Multi-speaker long-form audio typically needs separate ASR and diarization pipelines that are error-prone and hard to keep aligned. MOSS-Transcribe-Diarize collapses those steps: a single end-to-end model produces timestamped text with consistent anonymous speaker tags (e.g. [S01]) and optional acoustic event annotations in one generation pass, which simplifies pipelines and reduces error accumulation when processing meetings, podcasts, interviews and long videos.
Key Capabilities
- Joint transcription + diarization: produces time-aligned segments with anonymous speaker labels in a single pass, so you avoid chaining independent ASR and diarization systems and the label-matching step.
- Long-form and multimodal input: audio frontend uses 16 kHz, 80 mel bins and 30s chunking, enabling robust operation on long recordings and video audio tracks.
- Promptable and hotword-aware: supports custom instruction prompts and hotwords to bias recognition toward domain-specific terms, useful for meetings or industry vocabulary.
- Practical serving options: distributed-friendly (vLLM) and SGLang Omni integration with examples for high-throughput inference and verbose/json output formats for parsed segments.
What Sets It Apart
- Architecture: Qwen3-style causal text backbone + Whisper-Medium encoder with an audio-text bridge (temporal merge + MLP) that directly replaces audio placeholders, enabling end-to-end audio→text with diarization output formatting. This design trades separate clustering pipelines for a single-generation approach that keeps speaker labels consistent across long contexts.
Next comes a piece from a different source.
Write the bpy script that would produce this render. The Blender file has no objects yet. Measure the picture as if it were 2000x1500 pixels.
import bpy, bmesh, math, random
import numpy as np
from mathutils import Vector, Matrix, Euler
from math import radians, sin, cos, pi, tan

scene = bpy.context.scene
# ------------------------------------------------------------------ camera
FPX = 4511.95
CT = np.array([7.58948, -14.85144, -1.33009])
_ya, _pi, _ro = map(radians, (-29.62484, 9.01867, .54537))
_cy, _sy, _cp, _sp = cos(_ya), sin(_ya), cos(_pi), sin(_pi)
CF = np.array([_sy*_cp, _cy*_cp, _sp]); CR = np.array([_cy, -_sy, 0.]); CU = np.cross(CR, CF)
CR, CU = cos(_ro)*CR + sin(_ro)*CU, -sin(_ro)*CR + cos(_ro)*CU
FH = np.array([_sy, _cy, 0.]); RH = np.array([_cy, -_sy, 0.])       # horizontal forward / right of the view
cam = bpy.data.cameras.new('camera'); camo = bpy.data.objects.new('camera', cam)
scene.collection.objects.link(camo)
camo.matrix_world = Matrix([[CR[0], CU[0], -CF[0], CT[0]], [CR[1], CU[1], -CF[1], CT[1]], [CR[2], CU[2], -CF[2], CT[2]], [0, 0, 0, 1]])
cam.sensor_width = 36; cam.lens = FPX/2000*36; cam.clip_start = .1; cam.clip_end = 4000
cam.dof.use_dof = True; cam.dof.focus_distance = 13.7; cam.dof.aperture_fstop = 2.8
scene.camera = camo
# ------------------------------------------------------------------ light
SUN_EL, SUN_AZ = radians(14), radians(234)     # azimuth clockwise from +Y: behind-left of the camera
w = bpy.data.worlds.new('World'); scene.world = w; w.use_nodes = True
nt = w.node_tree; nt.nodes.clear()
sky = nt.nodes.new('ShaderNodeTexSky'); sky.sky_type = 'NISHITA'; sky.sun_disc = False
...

- Evaluation highlights: on benchmark splits reported by the authors, the 0.9B variant achieves strong cpCER/CER numbers (e.g., AISHELL‑4 cpCER ~15.83, Podcast CER ~5.97 cpCER ~7.37, Movies CER ~6.36 cpCER ~12.76), showing competitive accuracy for multi-speaker long-form tasks.
- Output format and tooling: produces a compact canonical string format ([start][Sxx]text[end]) and includes helper utilities, a subtitle web app, and scripts for vLLM/sglang serving and batch processing, which reduces engineering overhead for integration.
Who it's for — and trade-offs
Great fit if you need a single model to transcribe and diarize long multi-speaker audio (meetings, podcasts, interviews) with easy deployment options and prompt/hotword control. It is also suitable when you want parsed segments (verbose_json) directly from an inference endpoint.
Look elsewhere if you require verified speaker identity (this model emits anonymous labels only), extremely low-latency streaming on tiny devices, or if you cannot run custom remote code (the Hugging Face repo requires trust_remote_code=True). The model benefits from GPU resources for long recordings and may require raising max_new_tokens for very long sessions. License: Apache-2.0.